Helen Lovatt


Helen V. Lovatt is Professor of Classics at the University of Nottingham. She is known in particular for her work on Latin epic literature especially from the Flavian period.

Career

Lovatt read Classics at Pembroke College, Cambridge, where she was awarded her PhD in 2000 with a dissertation on Games and realities in Statius, 'Thebaid 6'. Lovatt lectured at Keele University before moving to a Junior Research Fellowship at Murray Edwards College, Cambridge. In 2003 Lovatt joined the department of Classics at the University of Nottingham. Lovatt delivered her inaugural lecture as Professor of Classics, Epic Journeys, on 15 February 2017.
Lovatt's PhD work on the athletic games in Statius' Thebaid was published as Statius and Epic Games: Sport, Politics and Poetics in the Thebaid. In the book, Lovatt interpreted Statius' work as a microcosm of the whole epic tradition.
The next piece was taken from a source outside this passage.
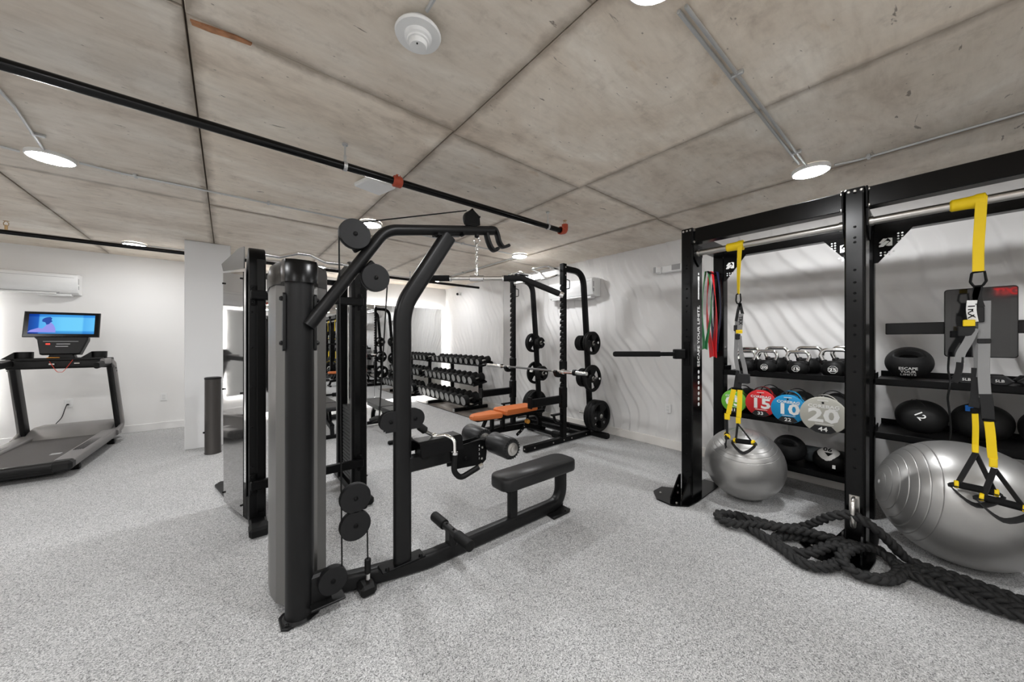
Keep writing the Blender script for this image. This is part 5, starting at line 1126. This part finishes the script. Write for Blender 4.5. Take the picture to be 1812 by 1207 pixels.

More recently, Lovatt has worked on the epic tradition in both Latin and Greek literature, publishing a book on vision in epic from Homer to Nonnus, The Epic Gaze: Vision, Gender and Narrative in Ancient Epic and a co-edited work Epic Visions with Caroline Vout which resulted from a conference in Nottingham in 2003.
Lovatt currently works on classical reception, particularly in detective and children's literature, resulting in her co-edited volume Classical Reception and Children's Literature: Greece, Rome and Childhood Transformation with Owen Hodkinson following a conference on the subject at the University of Wales, Lampeter in 2009.